Gloster’s trajectory since the 2017 U-17 World Cup – from RBNY to Germany to commanding a premium salary as a foreign-born player at one of the top clubs in Holland – is hugely encouraging. A first-team chance at a very unsettled PSV side could well emerge in 2020, and if Gloster grabs it, Bert would have no choice but to finally stop calling in Daniel Lovitz!   

Dark Horses: 

Ulysses (Uly) Llanez, Winger, VFB Wolfsburg

Most USMNT die-hards would probably have Llanez higher on this list. His blend of audacious ball possession (both to get out of tight spaces and dart through the open field), deft give-and-go passing, and dangerous shot-taking is unparalleled in USMNT senior team player pool annals. He is dominating for Wolfsburg’s U-19 team and will almost certainly see a senior team debut in the spring for a senior team not brimming with creative options. 
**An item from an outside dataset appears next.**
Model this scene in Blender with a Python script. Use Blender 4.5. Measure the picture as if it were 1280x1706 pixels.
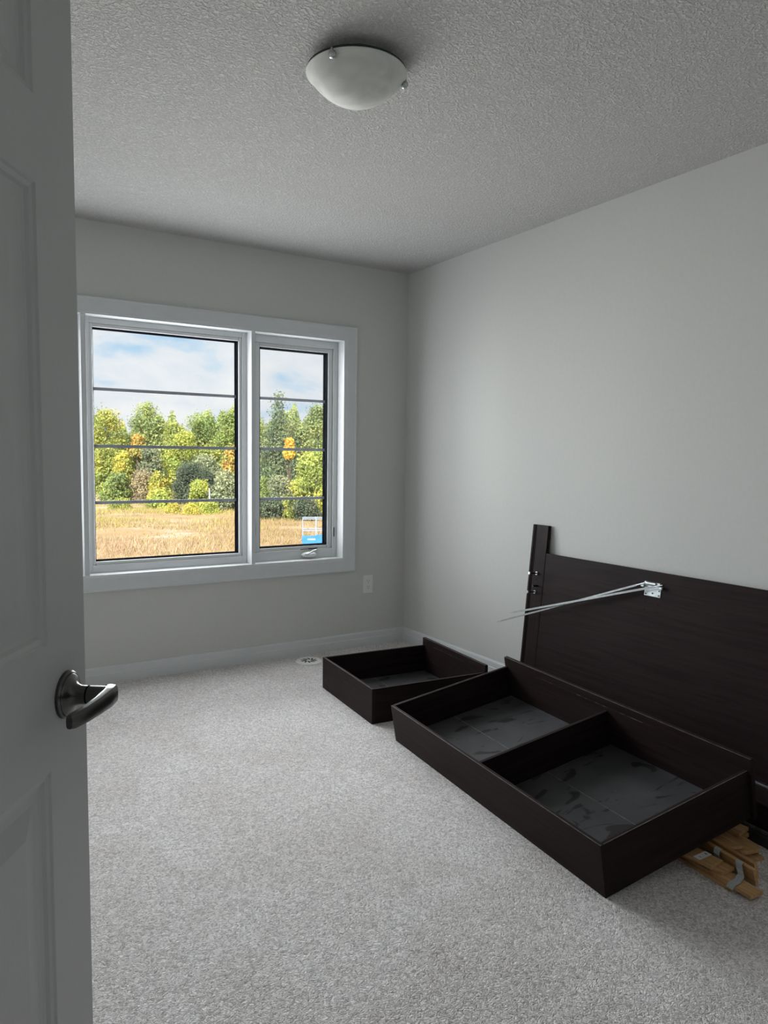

He is low on this list for two (2) reasons. First, his physicality against senior competition has not yet been tested, and I worry there is a 3-to-6-month injury spell lurking just after his emergence for his senior club team. Secondly, USSF leadership is so inept they are not actively courting him, even for the U-23/Olympic qualifying tournament. (This came from his father on social media.) They will likely come around just in time, but well after most supporters would like to see him.    

Nick Tatigue, Winger, Schalke

The sample size is extremely small and has been gathered against far inferior competition, but when he is healthy, the 20-year-old winger looks and plays like Christian Pulisic. He was once rated in the Guardian’s Top 50 teenagers in the world (along with Pulisic) and it’s not outrageous to think a healthy, productive spell on the U-23’s could land him on their first team come spring. He will impress if he gets that call-up; the only question is health, which has been an even bigger problem for him than most. 

Brenden Aronson, ACM, Philadelphia Union

Aronson was something of a surprise debutant in 2019, taking MLS by storm in the spring. He tapered-off a bit, as any youngster thrust into a grueling MLS schedule would. But he followed-up a slow end to the season with an impressive performance against a Brazil U-23 team in the fall, shielding possession, taking players on, and architecting scoring chances – all against top-level competition. Like Pomykal, we hope he can dominate a January camp and supplant more tired CM options.

Jesus Ferreira, Striker, FC Dallas

Finally a US citizen, Ferreira is lower on this list because Dallas no longer employs him as a pure striker, so Bert may not be evaluating him as such. But someone will have to player striker in January Camp! Let’s hope that it is him, as striker depth is much-needed, and the 19-year-old Ferreira projects to see the pitch for FC Dallas regularly in 2020. 

Owen Otasowie, CB/DM, Wolverhampton Wanderers

He is lower on this list because he has recently transitioned to being a CB for Wolves, where he has made the bench twice in the Prem and seen time in Europa League (where he almost scored in his first touch) at the age of 18. Apparently larger clubs are beckoning with his contract due to expire in the spring of 2020, so England – where he also has citizenship – might take notice. If Bert can find a way to employ him as a destroying CM, he would be higher on this list.